子どもながらのプライド

少し待っていると確実にメジロが2~3匹、囮籠(おとりかご)に近づいてくる。この時が一番ワクワクして緊張する。そして、鳥モチにメジロが掛かる。飛んできて足元にモチがくっつき、上体だけが慣性で前につんのめるので、必ず回転するようにさかさまにになって掛かる。この時、隠れていた笹薮から飛び出し出来るだけ早くメジロをモチから外さないと、羽などにモチが付いて厄介な事になってしまう。
とらえたメジロは風呂敷に包んで籠に入れる。包んでいないと逃げようとして籠の目をついてしまいケガをする。こうして何匹かを捕らえて仲間と分けて飼育がはじまる。野生の鳥だが少しずつ人間に慣れ、餌もよく食べるようになり環境にも慣れてくる。毎日容器に水を張り、水浴をし清潔な鳥でもある。
何のために飼うかだが、鳴き声の美しさを仲間と競うのである。この鳥の鳴き声は餌によって大きく変化する。どんな餌を与えるかは秘密中の秘密で、鳴き声のランクは3段階に分かれ、ランク順に、ツヤチョン → ツイリン → チーなのである。ツヤチョンの鳴き声が奏でられるように飼育するのは至難の業で、しゃもじ菜などの柔らかな菜っ葉をすり鉢で砕き、ヌカやビスケットの粉などを使うというが、私は何度挑戦しても成就したことはなかった。本当にこの鳴き声を持ったメジロがいたかどうか、少年期を過ごしている間は確認できなかった。
一方、ツイリンは少し大切に可愛がれば割合容易に鳴かせることができるが、それでも結構難しいのでツイリンを持っていれば威張ったものだった。これは柑橘類をいつも餌として与えていれば鳴き出すことになる。

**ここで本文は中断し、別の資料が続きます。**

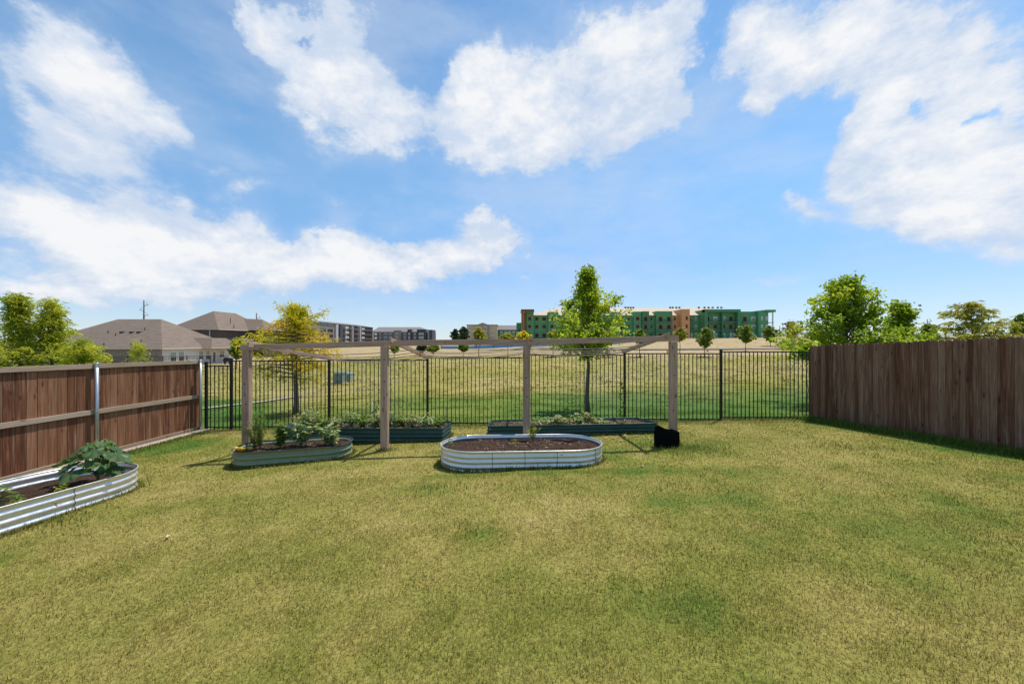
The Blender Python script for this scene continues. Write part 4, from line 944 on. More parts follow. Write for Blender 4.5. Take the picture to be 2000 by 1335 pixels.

一番低ランクのチーだが、これは何もしなくてもいい加減な餌で十分、いつもサツマイモを蒸かした餌ばかりを与えていると、とても短くチーと醜く鳴くのでこの事を ”芋チー” と言い、これのオーナーは手厳しく軽蔑されたものだ。もっとも戦後間もない当時は食品としての芋は貴重で、たかがメジロの飼育にビスケットなどはとても使用できず、ツヤチョンと鳴くメジロは幻的な存在だった。そして飼育する以上、”アイツのメジロは芋チーだ” とは絶対言われたくなかった。こんな感じで、子どもなりにそれぞれやることにプライドがあったように思う。